- WHAT THIS TASK INVOLVES:
Set the data down again, exactly as it reads, but without the pictures.

================

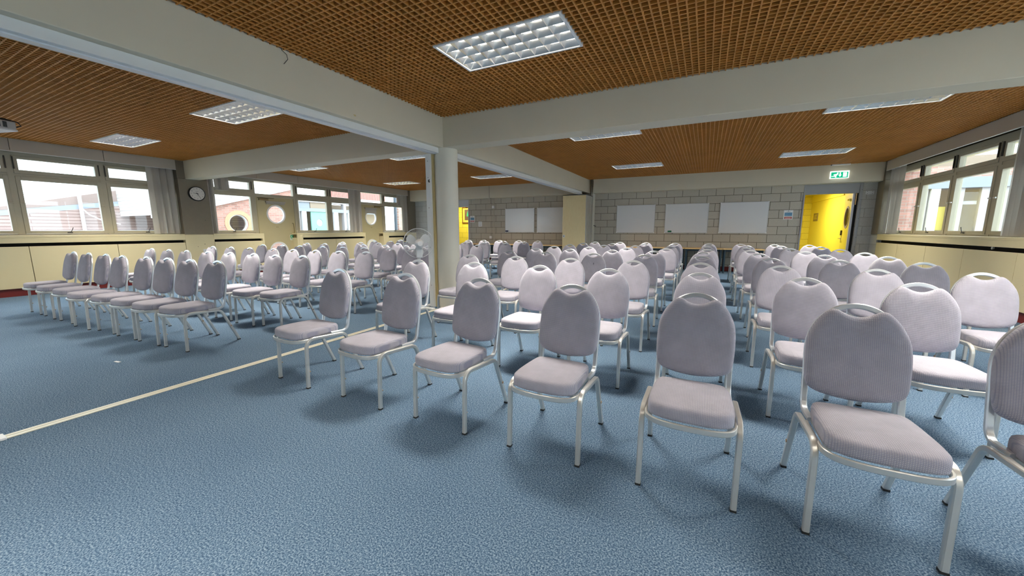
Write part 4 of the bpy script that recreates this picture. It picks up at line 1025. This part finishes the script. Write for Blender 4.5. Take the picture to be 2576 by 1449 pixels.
MB().box(-17.12, -17.06, 12.02, 12.85, 2.24, 2.52).build('clerestory_panel', M['exbr'], cb)
MB().box(-17.11, -17.08, 11.4, 12.0, 2.24, 2.52).build('clerestory_pane', M['exg'], cb)
b = MB(); b.box(-17.3, -17.0, 11.3, 16.6, 2.70, 2.86); b.build('gutter', M['exw'], cb)
b = MB()
for k in range(46): b.box(-16.98, -16.955, 13.1+0.08*k, 13.15+0.08*k, 2.86, 3.22)
b.box(-17.2, -16.98, 13.1, 16.8, 2.86, 3.22); b.build('red_cladding', M['redclad'], cb)
MB().cyl((-16.95, 17.52, 0), (-16.95, 17.52, 3.4), 0.09, n=14).build('downpipe', M['exd'], cb, 40)
MB().box(-17.3, -16.95, 17.78, 18.3, 0, 3.4).build('brick_pier', M['brick'], cb)
bw = thing('brick_wall_wing', 'red brick return wall outside the far right window', 'building')
MB().box(4.12, 4.72, 13.0, 13.4, -0.1, 3.3).build('wall', M['brickx'], bw)
rb = thing('grey_timber_building', 'grey panelled building outside the right windows', 'building')
MB().box(4.9, 14, 16.6, 17.0, 0, 3.4).build('interior_wall', M['exbr'], rb)
MB().box(4.9, 14, 15.9, 16.2, 2.42, 2.72).build('fascia', M['exg'], rb)
MB().box(4.9, 14, 15.95, 16.2, 2.72, 3.05).build('brick_band', M['brickx'], rb)
MB().box(5.90, 6.10, 15.95, 16.15, 0, 2.42).build('white_column', M['exw'], rb)
for x0, x1 in ((5.0, 5.85), (6.36, 6.62), (6.96, 7.7), (8.3, 8.6), (9.4, 9.8)): MB().box(x0, x1, 16.0, 16.12, 0, 2.42).build('grey_panel', M['exl'], rb)
MB().box(6.12, 6.35, 16.2, 16.22, 1.2, 1.9).build('yellow_panel', M['eyel'], rb)
MB().box(6.64, 6.95, 16.05, 16.07, 1.0, 2.3).build('door_pane', M['glass'], rb)
MB().box(6.64, 6.94, 16.1, 16.12, 1.95, 2.05).box(6.64, 6.94, 16.1, 16.12, 1.1, 1.15).build('cross_rail', M['exl'], rb)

================

- TASK SOLUTION:
Write part 4 of the bpy script that recreates this picture. It picks up at line 1025. This part finishes the script. Write for Blender 4.5. Take the picture to be 2576 by 1449 pixels.
MB().box(-17.12, -17.06, 12.02, 12.85, 2.24, 2.52).build('clerestory_panel', M['exbr'], cb)
MB().box(-17.11, -17.08, 11.4, 12.0, 2.24, 2.52).build('clerestory_pane', M['exg'], cb)
b = MB(); b.box(-17.3, -17.0, 11.3, 16.6, 2.70, 2.86); b.build('gutter', M['exw'], cb)
b = MB()
for k in range(46): b.box(-16.98, -16.955, 13.1+0.08*k, 13.15+0.08*k, 2.86, 3.22)
b.box(-17.2, -16.98, 13.1, 16.8, 2.86, 3.22); b.build('red_cladding', M['redclad'], cb)
MB().cyl((-16.95, 17.52, 0), (-16.95, 17.52, 3.4), 0.09, n=14).build('downpipe', M['exd'], cb, 40)
MB().box(-17.3, -16.95, 17.78, 18.3, 0, 3.4).build('brick_pier', M['brick'], cb)
bw = thing('brick_wall_wing', 'red brick return wall outside the far right window', 'building')
MB().box(4.12, 4.72, 13.0, 13.4, -0.1, 3.3).build('wall', M['brickx'], bw)
rb = thing('grey_timber_building', 'grey panelled building outside the right windows', 'building')
MB().box(4.9, 14, 16.6, 17.0, 0, 3.4).build('interior_wall', M['exbr'], rb)
MB().box(4.9, 14, 15.9, 16.2, 2.42, 2.72).build('fascia', M['exg'], rb)
MB().box(4.9, 14, 15.95, 16.2, 2.72, 3.05).build('brick_band', M['brickx'], rb)
MB().box(5.90, 6.10, 15.95, 16.15, 0, 2.42).build('white_column', M['exw'], rb)
for x0, x1 in ((5.0, 5.85), (6.36, 6.62), (6.96, 7.7), (8.3, 8.6), (9.4, 9.8)): MB().box(x0, x1, 16.0, 16.12, 0, 2.42).build('grey_panel', M['exl'], rb)
MB().box(6.12, 6.35, 16.2, 16.22, 1.2, 1.9).build('yellow_panel', M['eyel'], rb)
MB().box(6.64, 6.95, 16.05, 16.07, 1.0, 2.3).build('door_pane', M['glass'], rb)
MB().box(6.64, 6.94, 16.1, 16.12, 1.95, 2.05).box(6.64, 6.94, 16.1, 16.12, 1.1, 1.15).build('cross_rail', M['exl'], rb)